The Sustainability Village was developed in 2013 by JCSU to address food access issues in the Northwest Corridor of Charlotte. The village launched with a greenhouse, aquaponics facility and hydroponics garden. Students at JCSU maintain facilities, market harvests and conduct outreach to local communities to promote nutrition education and community garden development. Harvests include fresh produce, vegetables and tilapia sold at two local farmers’ markets in West Charlotte. 

“The Sustainability Village is an important step toward addressing food insecurity in West Charlotte,” said Mike Restaino, Blue Cross NC District Manager of Community Relations. “Improving the health and well-being of North Carolinians in West Charlotte is a goal JCSU and Blue Cross NC share, and one that sets an example for communities across the state.” 

The Sustainability Village expansion will allow for the addition of two hydroponics facilities and one aquaponics facility that will increase production capacity between four to five times current levels. The resulting year-round harvest will play an integral role in addressing food access issues in the surrounding West Charlotte community.                              

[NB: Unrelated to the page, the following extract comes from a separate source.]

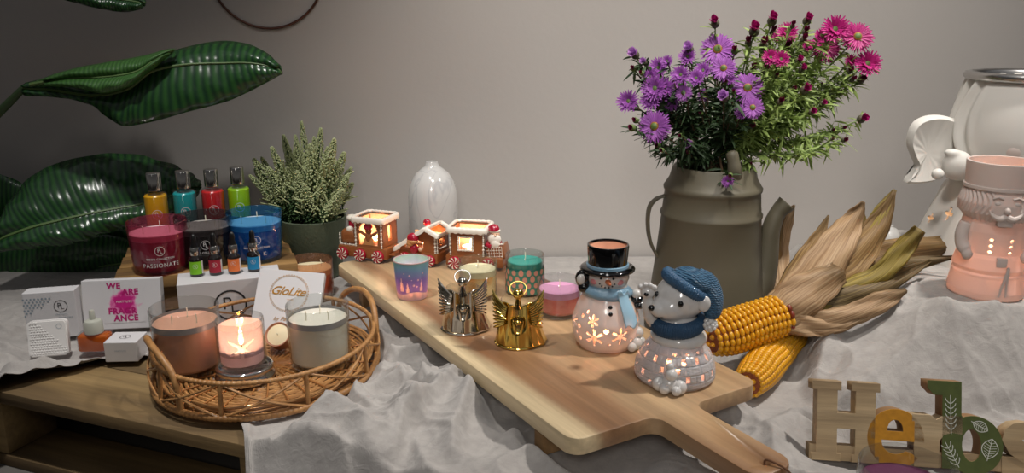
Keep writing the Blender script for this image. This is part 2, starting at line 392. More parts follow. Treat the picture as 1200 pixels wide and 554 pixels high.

“We hope to continue chipping at our mission of addressing food insecurity in the community, building our academic programs on campus and building stronger community partnerships aimed at addressing the unbearable social and economic inequalities that residents in our community face daily by virtue of their zip codes,” said Dr. Otienoburu, director of JCSU’s Center for Renewable Energy and Sustainability.  

The Northwest Corridor represents two areas of Charlotte and Mecklenburg County considered to be food deserts. The USDA defines food deserts as “parts of the country vapid of fresh fruit, vegetables, and other healthful whole foods, usually found in impoverished areas. This is largely due to a lack of grocery stores, farmers’ markets and healthy food providers.”[1] The percentage of residents within greater West Charlotte that receive food and nutritional assistance ranges from 24 percent to 41 percent, with the nearest full-service grocery store at least 5-10 miles away.

Research has shown that greater coordination between health care organizations and communities in addressing social needs such as food insecurity can reduce overall health care expenditures by as much as 10 percent.[2] Addressing hunger and food access issues like those found in West Charlotte is an important part of improving overall community health outcomes within the city and the state.

“This partnership is pivotal in providing students opportunities to address food insecurity issues, as well as enhance their entrepreneurial spirit,” said JCSU President Clarence D. Armbrister. “We are grateful for this investment and look forward to continuing the work with Blue Cross North Carolina to change community health for the better.”